EXERCISE TASK: Set down all of the data that follows word for word, without the images.

# # #

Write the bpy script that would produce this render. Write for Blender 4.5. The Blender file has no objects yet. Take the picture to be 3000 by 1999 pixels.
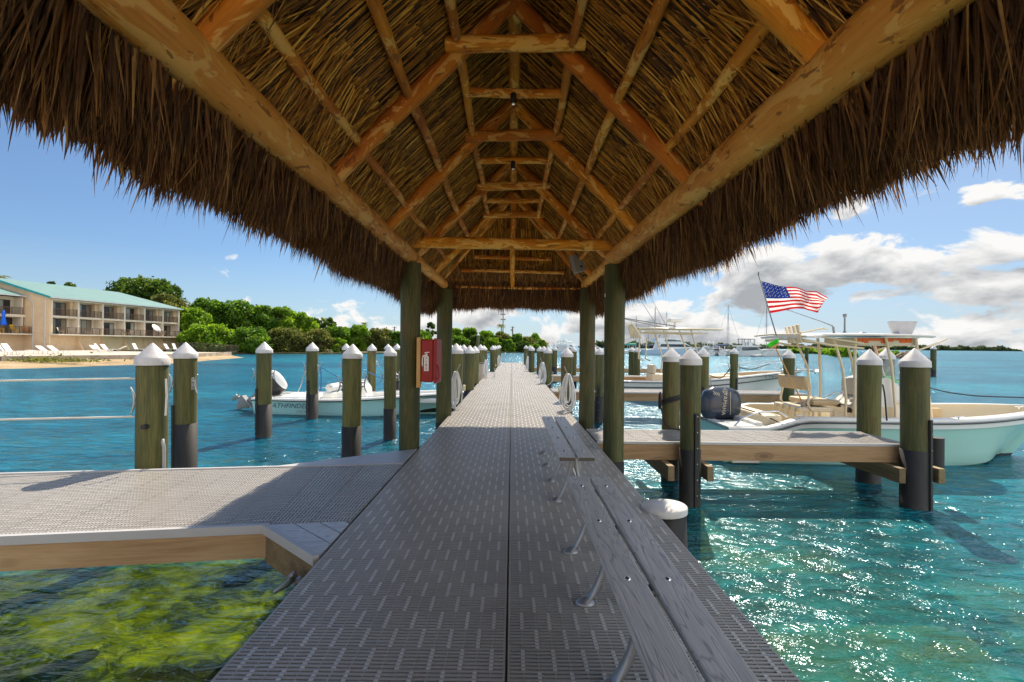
import bpy, bmesh, math, random
import numpy as np
from mathutils import Matrix, Vector
C = bpy.context; D = bpy.data
S = C.scene; COL = S.collection
random.seed(4); RNG = np.random.default_rng(4)
R = math.radians; PI = math.pi
# ------------------------------------------------------------------ camera
H, F, PY, RS = 1.38, 1443.0, 1012.0, 0.0105        # eye height, focal length in photo pixels, horizon row, roll
cam = D.cameras.new('camera'); co = D.objects.new('camera', cam); COL.objects.link(co)
cam.sensor_width = 36; cam.lens = 36*F/3000; cam.shift_y = (PY-999.5)/3000
cam.clip_start = 0.05; cam.clip_end = 12000
co.matrix_world = Matrix(((1, -RS, 0, 0), (0, 0, -1, 0), (RS, 1, 0, H), (0, 0, 0, 1)))
S.camera = co
# ------------------------------------------------------------------ sky and sun
SUN_EL, SUN_AZ = 49.5, 16.3
w = D.worlds.new('World'); S.world = w; w.use_nodes = True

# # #

OUTPUT OF THE TASK:
Write the bpy script that would produce this render. Write for Blender 4.5. The Blender file has no objects yet. Take the picture to be 3000 by 1999 pixels.
import bpy, bmesh, math, random
import numpy as np
from mathutils import Matrix, Vector
C = bpy.context; D = bpy.data
S = C.scene; COL = S.collection
random.seed(4); RNG = np.random.default_rng(4)
R = math.radians; PI = math.pi
# ------------------------------------------------------------------ camera
H, F, PY, RS = 1.38, 1443.0, 1012.0, 0.0105        # eye height, focal length in photo pixels, horizon row, roll
cam = D.cameras.new('camera'); co = D.objects.new('camera', cam); COL.objects.link(co)
cam.sensor_width = 36; cam.lens = 36*F/3000; cam.shift_y = (PY-999.5)/3000
cam.clip_start = 0.05; cam.clip_end = 12000
co.matrix_world = Matrix(((1, -RS, 0, 0), (0, 0, -1, 0), (RS, 1, 0, H), (0, 0, 0, 1)))
S.camera = co
# ------------------------------------------------------------------ sky and sun
SUN_EL, SUN_AZ = 49.5, 16.3
w = D.worlds.new('World'); S.world = w; w.use_nodes = True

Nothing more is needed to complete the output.